[Problem requirements] Retype the whole listing below, character for character.

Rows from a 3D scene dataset

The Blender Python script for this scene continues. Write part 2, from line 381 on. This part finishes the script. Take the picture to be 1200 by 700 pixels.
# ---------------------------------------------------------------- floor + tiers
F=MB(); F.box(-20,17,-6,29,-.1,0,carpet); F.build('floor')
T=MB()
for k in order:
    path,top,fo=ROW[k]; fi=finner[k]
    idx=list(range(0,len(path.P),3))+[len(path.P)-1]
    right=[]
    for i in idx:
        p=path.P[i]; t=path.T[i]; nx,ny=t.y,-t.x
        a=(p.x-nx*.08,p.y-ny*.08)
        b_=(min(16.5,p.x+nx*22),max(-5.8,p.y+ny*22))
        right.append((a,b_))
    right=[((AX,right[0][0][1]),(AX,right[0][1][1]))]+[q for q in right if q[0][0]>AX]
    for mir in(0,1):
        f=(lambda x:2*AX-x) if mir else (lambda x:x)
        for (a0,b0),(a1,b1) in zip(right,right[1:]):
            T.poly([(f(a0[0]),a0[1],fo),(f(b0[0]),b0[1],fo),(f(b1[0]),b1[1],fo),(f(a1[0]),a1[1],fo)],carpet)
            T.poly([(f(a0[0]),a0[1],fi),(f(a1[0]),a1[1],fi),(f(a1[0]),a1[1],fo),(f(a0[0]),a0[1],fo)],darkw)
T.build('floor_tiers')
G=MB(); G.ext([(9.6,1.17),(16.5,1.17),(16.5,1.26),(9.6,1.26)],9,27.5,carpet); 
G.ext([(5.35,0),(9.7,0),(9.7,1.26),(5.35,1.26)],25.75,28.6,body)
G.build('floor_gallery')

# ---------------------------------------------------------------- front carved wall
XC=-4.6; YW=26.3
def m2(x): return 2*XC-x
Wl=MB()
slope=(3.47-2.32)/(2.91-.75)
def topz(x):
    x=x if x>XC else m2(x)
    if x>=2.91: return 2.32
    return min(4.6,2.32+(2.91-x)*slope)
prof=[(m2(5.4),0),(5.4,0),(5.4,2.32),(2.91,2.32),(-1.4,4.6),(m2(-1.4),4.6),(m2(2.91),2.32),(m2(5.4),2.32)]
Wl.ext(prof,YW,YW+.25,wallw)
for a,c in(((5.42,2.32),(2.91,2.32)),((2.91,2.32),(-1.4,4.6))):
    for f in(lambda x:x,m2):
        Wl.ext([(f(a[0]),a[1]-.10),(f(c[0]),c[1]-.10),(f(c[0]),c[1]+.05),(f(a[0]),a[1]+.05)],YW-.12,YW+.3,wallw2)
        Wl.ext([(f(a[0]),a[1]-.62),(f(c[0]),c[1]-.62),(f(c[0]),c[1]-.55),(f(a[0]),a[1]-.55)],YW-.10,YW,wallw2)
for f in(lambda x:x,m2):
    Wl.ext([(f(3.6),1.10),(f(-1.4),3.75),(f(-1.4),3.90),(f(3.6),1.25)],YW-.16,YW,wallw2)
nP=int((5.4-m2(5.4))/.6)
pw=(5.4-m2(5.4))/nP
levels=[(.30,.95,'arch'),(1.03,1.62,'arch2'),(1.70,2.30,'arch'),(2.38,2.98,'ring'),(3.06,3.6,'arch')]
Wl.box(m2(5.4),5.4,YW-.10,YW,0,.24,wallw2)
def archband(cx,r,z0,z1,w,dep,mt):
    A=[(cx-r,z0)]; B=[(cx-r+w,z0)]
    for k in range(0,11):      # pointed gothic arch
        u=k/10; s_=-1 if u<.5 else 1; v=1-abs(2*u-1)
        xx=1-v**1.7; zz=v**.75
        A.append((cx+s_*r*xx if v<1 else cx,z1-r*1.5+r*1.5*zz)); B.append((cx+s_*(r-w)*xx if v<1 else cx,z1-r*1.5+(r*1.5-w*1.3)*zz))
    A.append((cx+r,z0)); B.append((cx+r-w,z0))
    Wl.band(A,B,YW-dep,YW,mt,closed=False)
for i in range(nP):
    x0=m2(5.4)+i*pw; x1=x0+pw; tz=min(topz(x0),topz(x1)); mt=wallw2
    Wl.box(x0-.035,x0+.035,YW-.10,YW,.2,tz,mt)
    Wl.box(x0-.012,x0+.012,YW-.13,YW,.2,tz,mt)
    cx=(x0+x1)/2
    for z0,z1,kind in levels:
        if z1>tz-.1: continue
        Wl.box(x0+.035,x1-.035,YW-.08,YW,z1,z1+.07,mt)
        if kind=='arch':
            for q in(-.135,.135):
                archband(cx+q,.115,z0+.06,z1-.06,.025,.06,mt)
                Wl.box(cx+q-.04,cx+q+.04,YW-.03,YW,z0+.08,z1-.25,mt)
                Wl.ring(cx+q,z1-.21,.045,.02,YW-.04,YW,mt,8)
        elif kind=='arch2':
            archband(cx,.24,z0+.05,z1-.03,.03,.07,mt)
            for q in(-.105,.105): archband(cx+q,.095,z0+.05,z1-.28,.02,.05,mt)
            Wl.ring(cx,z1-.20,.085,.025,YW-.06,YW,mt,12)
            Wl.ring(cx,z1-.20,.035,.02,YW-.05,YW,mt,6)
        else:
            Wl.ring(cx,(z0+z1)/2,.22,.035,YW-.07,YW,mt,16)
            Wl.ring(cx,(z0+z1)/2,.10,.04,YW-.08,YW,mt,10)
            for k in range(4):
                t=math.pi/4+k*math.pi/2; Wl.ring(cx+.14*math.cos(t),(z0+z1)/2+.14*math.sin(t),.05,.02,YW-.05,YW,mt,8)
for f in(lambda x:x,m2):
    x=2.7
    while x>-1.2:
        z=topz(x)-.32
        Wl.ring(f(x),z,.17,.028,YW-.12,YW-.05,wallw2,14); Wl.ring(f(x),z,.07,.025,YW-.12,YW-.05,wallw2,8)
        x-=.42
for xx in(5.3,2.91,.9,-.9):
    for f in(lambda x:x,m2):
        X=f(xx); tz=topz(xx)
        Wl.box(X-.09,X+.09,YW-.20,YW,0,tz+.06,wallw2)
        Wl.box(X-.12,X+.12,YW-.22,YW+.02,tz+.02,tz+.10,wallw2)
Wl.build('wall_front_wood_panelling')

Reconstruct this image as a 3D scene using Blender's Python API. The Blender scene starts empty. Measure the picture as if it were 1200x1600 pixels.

[Written reply]
The Blender Python script for this scene continues. Write part 2, from line 381 on. This part finishes the script. Take the picture to be 1200 by 700 pixels.
# ---------------------------------------------------------------- floor + tiers
F=MB(); F.box(-20,17,-6,29,-.1,0,carpet); F.build('floor')
T=MB()
for k in order:
    path,top,fo=ROW[k]; fi=finner[k]
    idx=list(range(0,len(path.P),3))+[len(path.P)-1]
    right=[]
    for i in idx:
        p=path.P[i]; t=path.T[i]; nx,ny=t.y,-t.x
        a=(p.x-nx*.08,p.y-ny*.08)
        b_=(min(16.5,p.x+nx*22),max(-5.8,p.y+ny*22))
        right.append((a,b_))
    right=[((AX,right[0][0][1]),(AX,right[0][1][1]))]+[q for q in right if q[0][0]>AX]
    for mir in(0,1):
        f=(lambda x:2*AX-x) if mir else (lambda x:x)
        for (a0,b0),(a1,b1) in zip(right,right[1:]):
            T.poly([(f(a0[0]),a0[1],fo),(f(b0[0]),b0[1],fo),(f(b1[0]),b1[1],fo),(f(a1[0]),a1[1],fo)],carpet)
            T.poly([(f(a0[0]),a0[1],fi),(f(a1[0]),a1[1],fi),(f(a1[0]),a1[1],fo),(f(a0[0]),a0[1],fo)],darkw)
T.build('floor_tiers')
G=MB(); G.ext([(9.6,1.17),(16.5,1.17),(16.5,1.26),(9.6,1.26)],9,27.5,carpet); 
G.ext([(5.35,0),(9.7,0),(9.7,1.26),(5.35,1.26)],25.75,28.6,body)
G.build('floor_gallery')

# ---------------------------------------------------------------- front carved wall
XC=-4.6; YW=26.3
def m2(x): return 2*XC-x
Wl=MB()
slope=(3.47-2.32)/(2.91-.75)
def topz(x):
    x=x if x>XC else m2(x)
    if x>=2.91: return 2.32
    return min(4.6,2.32+(2.91-x)*slope)
prof=[(m2(5.4),0),(5.4,0),(5.4,2.32),(2.91,2.32),(-1.4,4.6),(m2(-1.4),4.6),(m2(2.91),2.32),(m2(5.4),2.32)]
Wl.ext(prof,YW,YW+.25,wallw)
for a,c in(((5.42,2.32),(2.91,2.32)),((2.91,2.32),(-1.4,4.6))):
    for f in(lambda x:x,m2):
        Wl.ext([(f(a[0]),a[1]-.10),(f(c[0]),c[1]-.10),(f(c[0]),c[1]+.05),(f(a[0]),a[1]+.05)],YW-.12,YW+.3,wallw2)
        Wl.ext([(f(a[0]),a[1]-.62),(f(c[0]),c[1]-.62),(f(c[0]),c[1]-.55),(f(a[0]),a[1]-.55)],YW-.10,YW,wallw2)
for f in(lambda x:x,m2):
    Wl.ext([(f(3.6),1.10),(f(-1.4),3.75),(f(-1.4),3.90),(f(3.6),1.25)],YW-.16,YW,wallw2)
nP=int((5.4-m2(5.4))/.6)
pw=(5.4-m2(5.4))/nP
levels=[(.30,.95,'arch'),(1.03,1.62,'arch2'),(1.70,2.30,'arch'),(2.38,2.98,'ring'),(3.06,3.6,'arch')]
Wl.box(m2(5.4),5.4,YW-.10,YW,0,.24,wallw2)
def archband(cx,r,z0,z1,w,dep,mt):
    A=[(cx-r,z0)]; B=[(cx-r+w,z0)]
    for k in range(0,11):      # pointed gothic arch
        u=k/10; s_=-1 if u<.5 else 1; v=1-abs(2*u-1)
        xx=1-v**1.7; zz=v**.75
        A.append((cx+s_*r*xx if v<1 else cx,z1-r*1.5+r*1.5*zz)); B.append((cx+s_*(r-w)*xx if v<1 else cx,z1-r*1.5+(r*1.5-w*1.3)*zz))
    A.append((cx+r,z0)); B.append((cx+r-w,z0))
    Wl.band(A,B,YW-dep,YW,mt,closed=False)
for i in range(nP):
    x0=m2(5.4)+i*pw; x1=x0+pw; tz=min(topz(x0),topz(x1)); mt=wallw2
    Wl.box(x0-.035,x0+.035,YW-.10,YW,.2,tz,mt)
    Wl.box(x0-.012,x0+.012,YW-.13,YW,.2,tz,mt)
    cx=(x0+x1)/2
    for z0,z1,kind in levels:
        if z1>tz-.1: continue
        Wl.box(x0+.035,x1-.035,YW-.08,YW,z1,z1+.07,mt)
        if kind=='arch':
            for q in(-.135,.135):
                archband(cx+q,.115,z0+.06,z1-.06,.025,.06,mt)
                Wl.box(cx+q-.04,cx+q+.04,YW-.03,YW,z0+.08,z1-.25,mt)
                Wl.ring(cx+q,z1-.21,.045,.02,YW-.04,YW,mt,8)
        elif kind=='arch2':
            archband(cx,.24,z0+.05,z1-.03,.03,.07,mt)
            for q in(-.105,.105): archband(cx+q,.095,z0+.05,z1-.28,.02,.05,mt)
            Wl.ring(cx,z1-.20,.085,.025,YW-.06,YW,mt,12)
            Wl.ring(cx,z1-.20,.035,.02,YW-.05,YW,mt,6)
        else:
            Wl.ring(cx,(z0+z1)/2,.22,.035,YW-.07,YW,mt,16)
            Wl.ring(cx,(z0+z1)/2,.10,.04,YW-.08,YW,mt,10)
            for k in range(4):
                t=math.pi/4+k*math.pi/2; Wl.ring(cx+.14*math.cos(t),(z0+z1)/2+.14*math.sin(t),.05,.02,YW-.05,YW,mt,8)
for f in(lambda x:x,m2):
    x=2.7
    while x>-1.2:
        z=topz(x)-.32
        Wl.ring(f(x),z,.17,.028,YW-.12,YW-.05,wallw2,14); Wl.ring(f(x),z,.07,.025,YW-.12,YW-.05,wallw2,8)
        x-=.42
for xx in(5.3,2.91,.9,-.9):
    for f in(lambda x:x,m2):
        X=f(xx); tz=topz(xx)
        Wl.box(X-.09,X+.09,YW-.20,YW,0,tz+.06,wallw2)
        Wl.box(X-.12,X+.12,YW-.22,YW+.02,tz+.02,tz+.10,wallw2)
Wl.build('wall_front_wood_panelling')

Reconstruct this image as a 3D scene using Blender's Python API. The Blender scene starts empty. Measure the picture as if it were 1200x1600 pixels.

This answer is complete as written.